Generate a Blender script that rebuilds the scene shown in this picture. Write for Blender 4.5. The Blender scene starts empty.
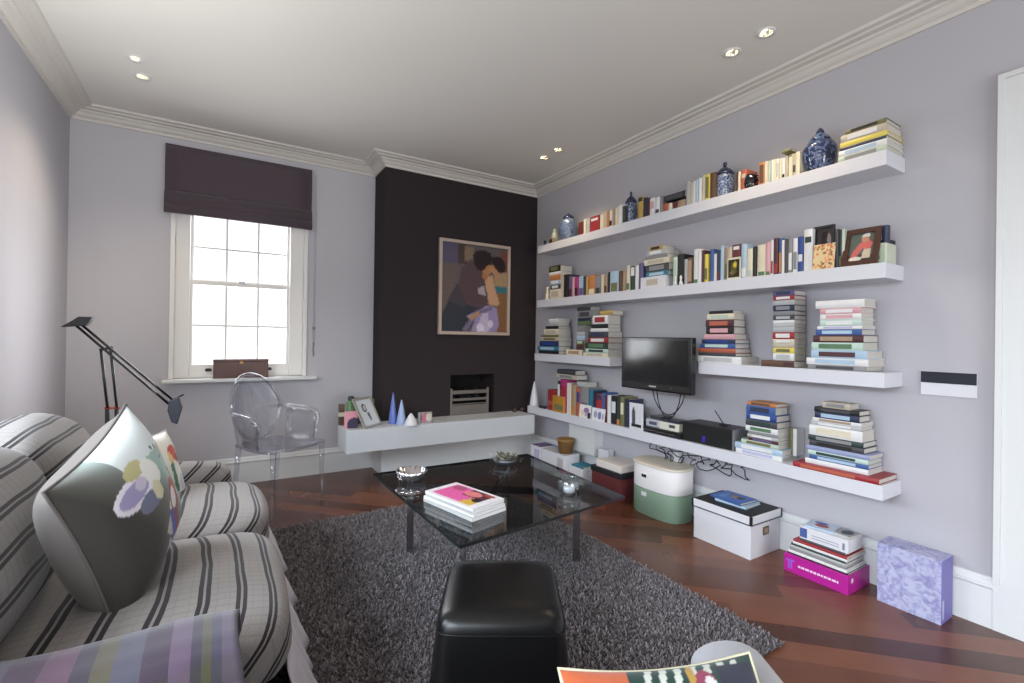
import bpy, math, random
from mathutils import Matrix, Vector
random.seed(7)
C = bpy.context.scene
COL = C.collection
# ------------------------------------------------------------------ camera model (calibrated)
F = 471.97; YAW = math.radians(31.7291); PITCH = math.radians(.1804); ROLL = math.radians(.8232)
CAMH = 1.1911; CAMX = -2.8; CX = 512; CY = 338
def ray(u, v):
    xr = (u-CX)/F; yr = (v-CY)/F
    c, s = math.cos(ROLL), math.sin(ROLL)
    x = xr*c+yr*s; y = -xr*s+yr*c
    ct, st = math.cos(PITCH), math.sin(PITCH)
    d = ct+y*st; up = st-y*ct
    a, b = math.cos(YAW), math.sin(YAW)
    return Vector((x*a+d*b, -x*b+d*a, up))
def at(u, v, X=None, Y=None, Z=None):
    """the point of the room's plane X=, Y= or Z= seen at a pixel of the photograph"""
    r = ray(u, v)
    t = (X-CAMX)/r.x if X is not None else (Y/r.y if Y is not None else (Z-CAMH)/r.z)
    return Vector((CAMX+t*r.x, t*r.y, CAMH+t*r.z))
# ------------------------------------------------------------------ colours
def lin(c):
    return tuple(((x/255)/12.92 if x/255 <= .04045 else ((x/255+.055)/1.055)**2.4) for x in c)
PAL = {'cream': (214,203,172), 'white': (216,216,216), 'red': (178,30,38), 'dark red': (112,34,36), 'orange': (206,116,44),
       'yellow': (222,198,48), 'olive': (112,108,58), 'green': (74,122,76), 'dark green': (40,62,56), 'pale green': (176,196,172),
       'teal': (24,122,152), 'navy': (40,50,88), 'blue': (48,90,168), 'pale blue': (158,190,218), 'grey': (132,132,134),
       'dark grey': (66,66,72), 'black': (30,30,32), 'brown': (98,66,48), 'tan': (168,134,100), 'pink': (216,150,158),
       'magenta': (192,36,120), 'purple': (100,84,136), 'maroon': (84,36,44), 'beige': (186,172,148), 'pale grey': (176,178,178),
       'mustard': (190,150,50), 'orange red': (198,84,52), 'mint': (180,210,195), 'periwinkle': (140,152,200), 'violet': (92,86,140),
       'royal blue': (30,66,160), 'silver': (170,172,178), 'lilac': (176,172,214)}
# ------------------------------------------------------------------ materials
MC = {}
def nt(m): return m.node_tree.nodes, m.node_tree.links
def mat(name, col, rough=.5, metal=0., noise=0., nscale=40., bump=0., bscale=200., spec=.5, emit=None, es=0., coat=0., sheen=0.):
    if name in MC: return MC[name]
    m = bpy.data.materials.new(name); m.use_nodes = True
    N, L = nt(m); b = N['Principled BSDF']
    c = lin(col)
    b.inputs['Base Color'].default_value = (*c, 1); b.inputs['Roughness'].default_value = rough
    b.inputs['Metallic'].default_value = metal; b.inputs['Specular IOR Level'].default_value = spec
    b.inputs['Coat Weight'].default_value = coat; b.inputs['Sheen Weight'].default_value = sheen
    if emit: b.inputs['Emission Color'].default_value = (*lin(emit), 1); b.inputs['Emission Strength'].default_value = es
    tc = N.new('ShaderNodeTexCoord')
    if noise:
        n = N.new('ShaderNodeTexNoise'); n.inputs['Scale'].default_value = nscale; n.inputs['Detail'].default_value = 4
        r = N.new('ShaderNodeMapRange'); r.inputs['To Min'].default_value = 1-noise; r.inputs['To Max'].default_value = 1+noise
        x = N.new('ShaderNodeVectorMath'); x.operation = 'SCALE'; x.inputs[0].default_value = c
        L.new(tc.outputs['Object'], n.inputs['Vector']); L.new(n.outputs['Fac'], r.inputs['Value']); L.new(r.outputs[0], x.inputs['Scale'])
        L.new(x.outputs[0], b.inputs['Base Color'])
    if bump:
        n2 = N.new('ShaderNodeTexNoise'); n2.inputs['Scale'].default_value = bscale; n2.inputs['Detail'].default_value = 3
        bp = N.new('ShaderNodeBump'); bp.inputs['Strength'].default_value = bump; bp.inputs['Distance'].default_value = .004
        L.new(tc.outputs['Object'], n2.inputs['Vector']); L.new(n2.outputs['Fac'], bp.inputs['Height']); L.new(bp.outputs[0], b.inputs['Normal'])
    MC[name] = m; return m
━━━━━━
▸ TASK TO CARRY OUT:
Omit each picture, then return all of the listing exactly as it stands.

▸ SOLUTION TO THE EXERCISE:
Generate a Blender script that rebuilds the scene shown in this picture. Write for Blender 4.5. The Blender scene starts empty.
import bpy, math, random
from mathutils import Matrix, Vector
random.seed(7)
C = bpy.context.scene
COL = C.collection
# ------------------------------------------------------------------ camera model (calibrated)
F = 471.97; YAW = math.radians(31.7291); PITCH = math.radians(.1804); ROLL = math.radians(.8232)
CAMH = 1.1911; CAMX = -2.8; CX = 512; CY = 338
def ray(u, v):
    xr = (u-CX)/F; yr = (v-CY)/F
    c, s = math.cos(ROLL), math.sin(ROLL)
    x = xr*c+yr*s; y = -xr*s+yr*c
    ct, st = math.cos(PITCH), math.sin(PITCH)
    d = ct+y*st; up = st-y*ct
    a, b = math.cos(YAW), math.sin(YAW)
    return Vector((x*a+d*b, -x*b+d*a, up))
def at(u, v, X=None, Y=None, Z=None):
    """the point of the room's plane X=, Y= or Z= seen at a pixel of the photograph"""
    r = ray(u, v)
    t = (X-CAMX)/r.x if X is not None else (Y/r.y if Y is not None else (Z-CAMH)/r.z)
    return Vector((CAMX+t*r.x, t*r.y, CAMH+t*r.z))
# ------------------------------------------------------------------ colours
def lin(c):
    return tuple(((x/255)/12.92 if x/255 <= .04045 else ((x/255+.055)/1.055)**2.4) for x in c)
PAL = {'cream': (214,203,172), 'white': (216,216,216), 'red': (178,30,38), 'dark red': (112,34,36), 'orange': (206,116,44),
       'yellow': (222,198,48), 'olive': (112,108,58), 'green': (74,122,76), 'dark green': (40,62,56), 'pale green': (176,196,172),
       'teal': (24,122,152), 'navy': (40,50,88), 'blue': (48,90,168), 'pale blue': (158,190,218), 'grey': (132,132,134),
       'dark grey': (66,66,72), 'black': (30,30,32), 'brown': (98,66,48), 'tan': (168,134,100), 'pink': (216,150,158),
       'magenta': (192,36,120), 'purple': (100,84,136), 'maroon': (84,36,44), 'beige': (186,172,148), 'pale grey': (176,178,178),
       'mustard': (190,150,50), 'orange red': (198,84,52), 'mint': (180,210,195), 'periwinkle': (140,152,200), 'violet': (92,86,140),
       'royal blue': (30,66,160), 'silver': (170,172,178), 'lilac': (176,172,214)}
# ------------------------------------------------------------------ materials
MC = {}
def nt(m): return m.node_tree.nodes, m.node_tree.links
def mat(name, col, rough=.5, metal=0., noise=0., nscale=40., bump=0., bscale=200., spec=.5, emit=None, es=0., coat=0., sheen=0.):
    if name in MC: return MC[name]
    m = bpy.data.materials.new(name); m.use_nodes = True
    N, L = nt(m); b = N['Principled BSDF']
    c = lin(col)
    b.inputs['Base Color'].default_value = (*c, 1); b.inputs['Roughness'].default_value = rough
    b.inputs['Metallic'].default_value = metal; b.inputs['Specular IOR Level'].default_value = spec
    b.inputs['Coat Weight'].default_value = coat; b.inputs['Sheen Weight'].default_value = sheen
    if emit: b.inputs['Emission Color'].default_value = (*lin(emit), 1); b.inputs['Emission Strength'].default_value = es
    tc = N.new('ShaderNodeTexCoord')
    if noise:
        n = N.new('ShaderNodeTexNoise'); n.inputs['Scale'].default_value = nscale; n.inputs['Detail'].default_value = 4
        r = N.new('ShaderNodeMapRange'); r.inputs['To Min'].default_value = 1-noise; r.inputs['To Max'].default_value = 1+noise
        x = N.new('ShaderNodeVectorMath'); x.operation = 'SCALE'; x.inputs[0].default_value = c
        L.new(tc.outputs['Object'], n.inputs['Vector']); L.new(n.outputs['Fac'], r.inputs['Value']); L.new(r.outputs[0], x.inputs['Scale'])
        L.new(x.outputs[0], b.inputs['Base Color'])
    if bump:
        n2 = N.new('ShaderNodeTexNoise'); n2.inputs['Scale'].default_value = bscale; n2.inputs['Detail'].default_value = 3
        bp = N.new('ShaderNodeBump'); bp.inputs['Strength'].default_value = bump; bp.inputs['Distance'].default_value = .004
        L.new(tc.outputs['Object'], n2.inputs['Vector']); L.new(n2.outputs['Fac'], bp.inputs['Height']); L.new(bp.outputs[0], b.inputs['Normal'])
    MC[name] = m; return m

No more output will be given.